Think Globally: Who's Prodding Green Funders to Broaden Their Horizons?

Issues like drought, climate change, and sustainable agriculture don’t recognize borders. Even during tough times for U.S. environmental policy, the most locally focused grantmakers still can’t afford to think of their work in isolation. 

With that in mind, the Environmental Grantmakers Association is offering members a chance to reach far outside of their usual arenas through a five-month learning program on work happening in southern and eastern Africa, culminating in a learning trip.

“We don’t need everyone to be funding globally, but we all need to be thinking about things more holistically and more intersectionally, so this is just one way, one opportunity for funders to be able to do that,” said Rachel Leon, EGA executive director. 

The program is part of an effort set in motion by EGA’s board to challenge members to engage on global issues (similar to another priority to engage members in diversity, equity and inclusion issues). One result was the Global Distance Learning Program—an effort to introduce funders to issues in other geographies in a deeper way than an affinity group might normally facilitate. 

“It’s all connected, so we wanted to do a better job of bringing that frame to our membership,” Leon said. For around one to two dozen funders, the program will offer a webinar program and a learning trip to Africa, facilitated by South African activist and former Greenpeace International Executive Director Kumi Naidoo. 

Given the fact that the U.S. is hurtling toward environmental policy disaster, including the Trump administration’s recent efforts to unravel progress on climate change, you may wonder why green funders would want to turn their attention so far away. While global giving has been increasing among EGA’s membership, they’re still mostly U.S. environmental funders. 

Related: Where Is Environmental Giving Headed? Here's a (Mostly) Hopeful Look

Aside from the funding needs in Africa, and the overall significance of the region to global sustainability, there are some other reasons such a program would be particularly important for U.S. grantmakers. 

First, as mentioned above, environmental issues are hard to parse by location, especially considering the impacts of climate change and an increasingly global economy. Participants may ultimately decide to fund work in Africa, but they also may simply learn to apply a more global lens to their grantmaking.

Leon also pointed out that on the ground, efforts ranging from energy access to women’s rights don’t exist within the silos that funders often slot themselves into. That’s certainly the case in Africa, and such a program allows funders to see the intersectional solutions being put into action. The region is experiencing significant challenges, but also impressive work funders can learn a lot from regarding their existing funding priorities. 
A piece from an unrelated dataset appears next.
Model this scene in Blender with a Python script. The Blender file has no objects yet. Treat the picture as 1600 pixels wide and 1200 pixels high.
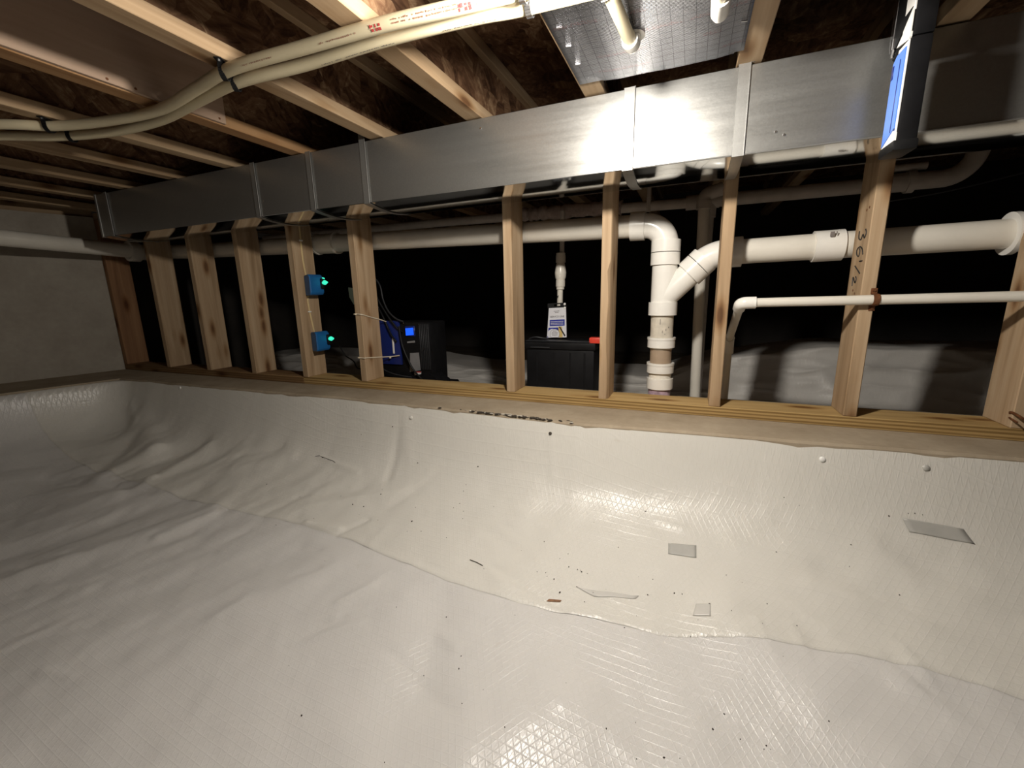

“There’s a lot of bang for the buck, and a lot of exciting work happening, that is really effective that we could learn from, as opposed to thinking that we have to go in and save everything,” Leon said.

The other main thing EGA hopes funders can take away from this program is building connections. Following the program’s first outing, focused on China in 2014, funders from abroad are still maintaining connections with EGA and its members, Leon said.